Saturday, 24 October 2015

Steve Katz — The Exagggerations of Peter Prince [1968]

Part of the Fiction Collective crew of avant-garde reprobates alongside Raymond Federman, Ronald Sukenick, Clarence Major, and Jonathan Baumbach, Steve Katz and his inventive novels have received a short shrift from the reading public. In addition to writing seven novels, Katz also published three poetry books, five short story collections, an erotic novel for Grove Press under a pseudonym (Posh, 1971, as Stephanie Gatos), and co-wrote a filmed screenplay (Hex, 1973, starring Keith Carradine).
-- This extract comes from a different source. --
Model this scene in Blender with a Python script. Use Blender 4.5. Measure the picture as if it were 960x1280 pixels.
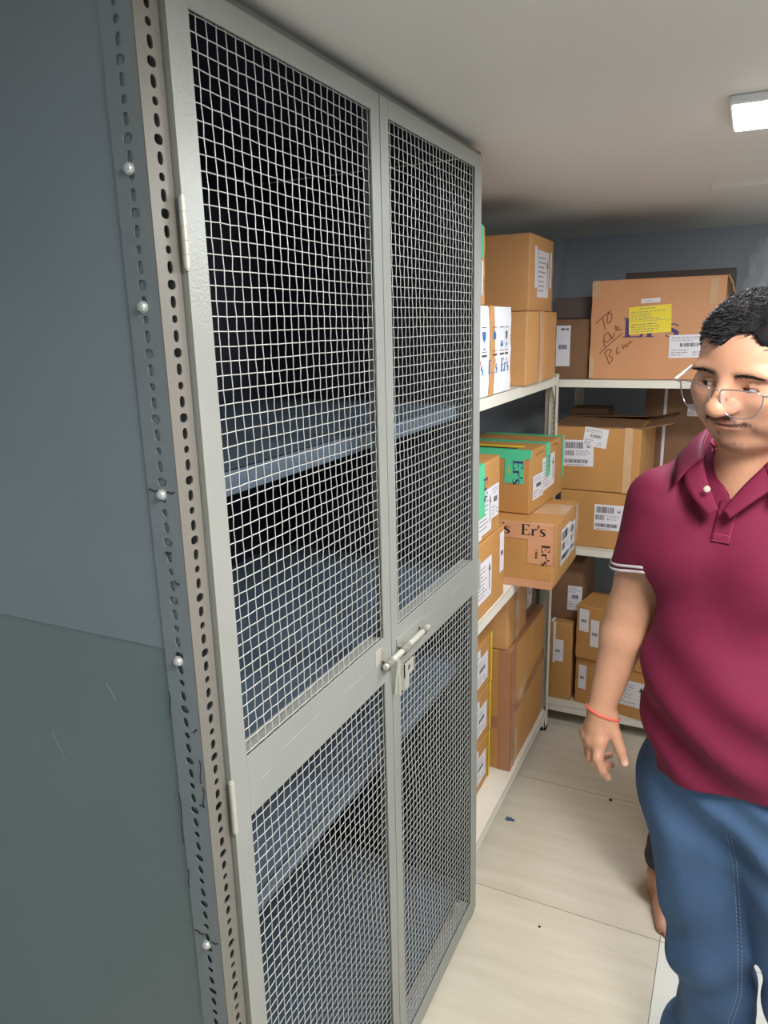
import bpy, bmesh, math, random
import numpy as np
from math import sin, cos, pi, radians
from mathutils import Vector, Matrix, Euler
random.seed(7); rng = np.random.default_rng(7)
for o in list(bpy.data.objects): bpy.data.objects.remove(o)
SC = bpy.context.scene
COL = SC.collection

# ---------------------------------------------------------------- camera
CAM = np.array([.5876, 0., 1.70])
_y, _p, _r = np.radians([26.133, 14.145, -1.390])
FWD = np.array([-sin(_y)*cos(_p), cos(_y)*cos(_p), -sin(_p)])
RT0 = np.array([cos(_y), sin(_y), 0.]); UP0 = np.cross(RT0, FWD)
RT = cos(_r)*RT0+sin(_r)*UP0; UP = -sin(_r)*RT0+cos(_r)*UP0
cd = bpy.data.cameras.new('camera'); cam = bpy.data.objects.new('camera', cd); COL.objects.link(cam)
M = Matrix([[RT[i], UP[i], -FWD[i], CAM[i]] for i in range(3)]+[[0, 0, 0, 1]])
cam.matrix_world = M
cd.sensor_fit = 'VERTICAL'; cd.sensor_height = 36; cd.lens = 913.9/1280*36; cd.clip_start = .02
SC.camera = cam

# ---------------------------------------------------------------- world, view
W = bpy.data.worlds.new('world'); SC.world = W; W.use_nodes = True
bg = W.node_tree.nodes['Background']; bg.inputs[0].default_value = (.75, .85, 1, 1); bg.inputs[1].default_value = .12
vs = SC.view_settings
vs.view_transform = 'Standard'; vs.look = 'None'; vs.gamma = 1; vs.use_curve_mapping = False; vs.exposure = 0.42

def lamp(name, loc, sx, sy, power, color=(1, 1, 1), rot=(0, 0, 0)):
    l = bpy.data.lights.new(name, 'AREA'); l.shape = 'RECTANGLE'; l.size = sx; l.size_y = sy; l.energy = power; l.color = color
    o = bpy.data.objects.new(name, l); o.location = loc; o.rotation_euler = rot; COL.objects.link(o); return o
# slim LED panels on the ceiling (one just in view on the right, the others beside and behind the camera)
lamp('panel_light_in_view', (.83, 1.735, 2.078), .60, .20, 15, (.92, .96, 1))
lamp('panel_light_overhead', (.86, .42, 2.078), .20, .60, 20, (1, .97, .93))
lamp('panel_light_right', (1.72, .9, 2.078), .20, .60, 9, (1, .97, .93))

# ---------------------------------------------------------------- materials
def lin(c):
    return tuple(((v/255)/12.92 if v/255 <= .04045 else ((v/255+.055)/1.055)**2.4) for v in c)
def mat(name, rgb, rough=.6, metal=0., noise=0., nscale=20., bump=0., bscale=200., stretch=None, spec=.5, attr=None, trans=0., emit=None):
    m = bpy.data.materials.new(name); m.use_nodes = True; nt = m.node_tree; N = nt.nodes; Lk = nt.links
    b = N['Principled BSDF']; b.inputs['Roughness'].default_value = rough; b.inputs['Metallic'].default_value = metal
    b.inputs['Specular IOR Level'].default_value = spec
    c = (*lin(rgb), 1); b.inputs['Base Color'].default_value = c
    tc = N.new('ShaderNodeTexCoord'); mp = N.new('ShaderNodeMapping'); Lk.new(tc.outputs['Object'], mp.inputs[0])
    if stretch: mp.inputs['Scale'].default_value = stretch
    src = None
    if attr:
        a = N.new('ShaderNodeAttribute'); a.attribute_name = attr; src = a.outputs['Color']; Lk.new(src, b.inputs['Base Color'])
    if noise:
        n = N.new('ShaderNodeTexNoise'); n.inputs['Scale'].default_value = nscale; n.inputs['Detail'].default_value = 5
        Lk.new(mp.outputs[0], n.inputs['Vector'])
        r = N.new('ShaderNodeMapRange'); r.inputs['From Min'].default_value = .3; r.inputs['From Max'].default_value = .7
        r.inputs['To Min'].default_value = 1-noise; r.inputs['To Max'].default_value = 1+noise
        Lk.new(n.outputs['Fac'], r.inputs['Value'])
        mx = N.new('ShaderNodeMix'); mx.data_type = 'RGBA'; mx.blend_type = 'MULTIPLY'; mx.inputs['Factor'].default_value = 1
        if src: Lk.new(src, mx.inputs['A'])
        else: mx.inputs['A'].default_value = c
        Lk.new(r.outputs['Result'], mx.inputs['B']); Lk.new(mx.outputs['Result'], b.inputs['Base Color'])
    if bump:
        n2 = N.new('ShaderNodeTexNoise'); n2.inputs['Scale'].default_value = bscale; n2.inputs['Detail'].default_value = 3
        Lk.new(mp.outputs[0], n2.inputs['Vector'])
        bp = N.new('ShaderNodeBump'); bp.inputs['Strength'].default_value = bump; bp.inputs['Distance'].default_value = .002
        Lk.new(n2.outputs['Fac'], bp.inputs['Height']); Lk.new(bp.outputs['Normal'], b.inputs['Normal'])
    if trans: b.inputs['Transmission Weight'].default_value = trans
    if emit:
        b.inputs['Emission Color'].default_value = (*emit[0], 1); b.inputs['Emission Strength'].default_value = emit[1]
    return m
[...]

His recent memoir-in-fragments, The Compleat Memoirhhoids shines a light on his various non-literary preoccupations, including, among others, t’ai chi and fine art. This novel was released in the exuuuberant dimensions of a coffee table book, and proceeds to challenge the reader’s expectations as to what a novel can do, much in the manner of Federman’s more typographically insane Double or Nothing. The plot takes a conventional “hero” (Peter Prince) and runs him through various set-pieces, interrupted by the novel’s peculiarities: Vonnegut-like scribbles and weird colour-inverted pictures; one long section split into three (and later four) columns, where the reader is encourage to “choose their own adventure”; sections X’ed out by the author as unsatisfactory; a mock-TV format with marginalia; parts interrupted by the author’s impudent electric fan; specially designed typographical installations; and cartoon adverts. This sounds an exhausting pot pourri, but for the most part, The Exagggerations of Peter Prince is a standard comic novel in the sixties black humour camp, with Peter Prince as the philandering antihero who never has to account for his assholish actions, similar to the Sukenick hero in Sukenick’s Up, also released that year (to more acclaim). There are long chunks of the novel unbothered by the amusing metafictional play, and as a die-hard metafiction addict, I could have used further exagggerations to keep me interested outside the ramshackle plot. This novel is as far out as Katz ever went (a perfect counterculture artefact), focusing on surreal comedic prose for his short works, and later in life, straight autobiographical writing for his trilogy, starting with Wier & Pouce (a far less interesting endeavour than his exxxperiments). As a fantastic work of metafiction and bold slice of exploratory publishing, this novel begs a place on any self-respecting out of print book hunter’s shelves. No exagggeration.

Editions:
Hardback, 1968, Holt, Rinehart & Winston.

Novels:
The Lestriad, 1962, Edizioni Milella.
The Exagggerations of Peter Prince, 1968, Holt, Rinehart & Winston.
Saw, 1972, Knopf.
Wier & Pouce, 1984, Sun & Moon.
Florry of Washington Heights, 1987, Sun & Moon.
Swanny’s Ways, 1995, Sun & Moon.
Antonello’s Lion, 2005, Green Integer.

Short stories:
Creamy & Delicious, 1970, Random House.
Moving Parts, 1977, Fiction Collective.
Stolen Stories, 1984, Fiction Collective.
43 Fictions, 1992, Sun & Moon.
Kissssssss: A Miscellany, 2007, FC2.